Monday, March 24, 2008

Rumbling Over The Horizon

Can you hear that growing rumbling over the horizon? Getting closer and closer every minute?

No, it's not the Langoliers, it's much worse.

It's the growing threat of a national truck shutdown.

It wouldn't really be a strike or a walkout, it would be a point in time when the majority of truckers quit going to work because they can't buy enough fuel to get the job done.

With diesel zooming over up $4.00/gallon and with no end in sight, truckers - just like everybody else - are finding it harder and harder to make ends meet.

True... company-owned fleets of trucks would be able to keep rolling, but they are a small minority of the trucks on the road today. They would have no chance to keep things coming. Things like food.

Everything in this nation is trucked - at one point or another - to it's destination, and if truckers can't afford fuel and end up parking their trucks, nothing will get delivered.

The gasoline you put in your car is trucked in. If the trucks stop rolling, the available gasoline at your local stations will disappear in a flash.

You are worried about the high cost of gasoline? You could carpool if things really got tough, or take the bus, ride a bicycle, or even walk.
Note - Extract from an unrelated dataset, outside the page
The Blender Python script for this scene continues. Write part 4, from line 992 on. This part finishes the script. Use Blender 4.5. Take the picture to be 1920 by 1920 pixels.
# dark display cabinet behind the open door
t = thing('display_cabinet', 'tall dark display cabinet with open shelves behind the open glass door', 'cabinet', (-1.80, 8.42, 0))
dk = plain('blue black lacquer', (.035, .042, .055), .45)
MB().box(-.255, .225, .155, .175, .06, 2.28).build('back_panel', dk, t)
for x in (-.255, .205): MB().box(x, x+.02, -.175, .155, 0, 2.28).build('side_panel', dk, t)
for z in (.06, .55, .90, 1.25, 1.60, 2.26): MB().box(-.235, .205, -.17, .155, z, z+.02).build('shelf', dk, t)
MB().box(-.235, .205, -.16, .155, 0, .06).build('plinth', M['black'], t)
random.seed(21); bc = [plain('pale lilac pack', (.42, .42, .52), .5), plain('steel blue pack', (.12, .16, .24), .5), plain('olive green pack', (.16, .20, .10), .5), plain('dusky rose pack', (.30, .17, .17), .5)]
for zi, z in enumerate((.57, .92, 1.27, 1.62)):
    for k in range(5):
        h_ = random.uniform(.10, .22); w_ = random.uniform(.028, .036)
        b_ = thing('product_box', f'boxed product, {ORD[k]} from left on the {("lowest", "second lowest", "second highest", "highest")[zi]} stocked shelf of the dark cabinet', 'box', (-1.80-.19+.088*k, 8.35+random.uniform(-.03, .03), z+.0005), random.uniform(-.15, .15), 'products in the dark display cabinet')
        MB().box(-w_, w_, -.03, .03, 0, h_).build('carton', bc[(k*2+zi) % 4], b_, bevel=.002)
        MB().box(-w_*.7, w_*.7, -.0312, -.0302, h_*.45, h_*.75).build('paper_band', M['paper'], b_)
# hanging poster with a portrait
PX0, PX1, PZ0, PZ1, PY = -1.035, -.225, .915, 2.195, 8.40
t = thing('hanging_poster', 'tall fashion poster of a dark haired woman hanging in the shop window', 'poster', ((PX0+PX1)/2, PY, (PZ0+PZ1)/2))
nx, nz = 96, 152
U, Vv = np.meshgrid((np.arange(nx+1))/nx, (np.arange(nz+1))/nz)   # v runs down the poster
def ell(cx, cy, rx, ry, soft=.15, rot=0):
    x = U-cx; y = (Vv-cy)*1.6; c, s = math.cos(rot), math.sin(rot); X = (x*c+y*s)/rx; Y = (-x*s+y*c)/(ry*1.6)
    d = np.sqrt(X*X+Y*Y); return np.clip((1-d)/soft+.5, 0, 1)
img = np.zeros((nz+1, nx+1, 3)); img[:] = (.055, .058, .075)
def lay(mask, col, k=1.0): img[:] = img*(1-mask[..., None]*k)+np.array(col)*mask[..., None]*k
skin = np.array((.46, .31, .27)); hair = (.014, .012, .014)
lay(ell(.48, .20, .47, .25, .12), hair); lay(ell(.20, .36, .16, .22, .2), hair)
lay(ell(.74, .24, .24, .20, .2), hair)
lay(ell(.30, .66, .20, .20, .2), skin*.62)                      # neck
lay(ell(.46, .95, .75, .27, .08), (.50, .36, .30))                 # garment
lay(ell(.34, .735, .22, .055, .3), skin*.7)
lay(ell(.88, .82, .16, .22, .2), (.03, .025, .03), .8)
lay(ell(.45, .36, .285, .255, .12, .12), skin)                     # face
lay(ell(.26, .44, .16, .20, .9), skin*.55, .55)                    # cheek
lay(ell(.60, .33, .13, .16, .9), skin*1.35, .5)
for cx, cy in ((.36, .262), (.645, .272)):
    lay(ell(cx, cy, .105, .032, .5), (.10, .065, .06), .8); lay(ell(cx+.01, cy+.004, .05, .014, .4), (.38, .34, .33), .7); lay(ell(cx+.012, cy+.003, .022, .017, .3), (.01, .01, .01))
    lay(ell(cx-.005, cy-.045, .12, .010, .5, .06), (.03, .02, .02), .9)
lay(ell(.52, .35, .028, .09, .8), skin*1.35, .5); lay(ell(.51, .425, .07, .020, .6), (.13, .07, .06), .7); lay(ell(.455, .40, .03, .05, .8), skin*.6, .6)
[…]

You can't carpool a truckload of fresh veggies, or ship a truckload load of meat on the local bus.

Try to imagine thirty days - or longer - in America without trucks.

2 comments:

Roci said...

Of course, if everyone stops using diesel, then there will be a surplus and the price will go down and everything will be cheaper than ever.

In reality, there is an equilibrium point between price and demand that drives out the least efficient in favor of he efficient. We call that a competitive advantage.

The trucks will roll and the cost will be paid. The things we can do without (i.e. happymeal toys) will be the first things to fall off the trucking queue. As long as you can still see the shelves at Walmart filled with 8 diffeent kinds of Head and shoulders, you know we aren't there yet.

Bob said...

So how far do you think the whole system can bend, before it breaks?

Or do you think we can bend it further and further - forever - and it will always snap back?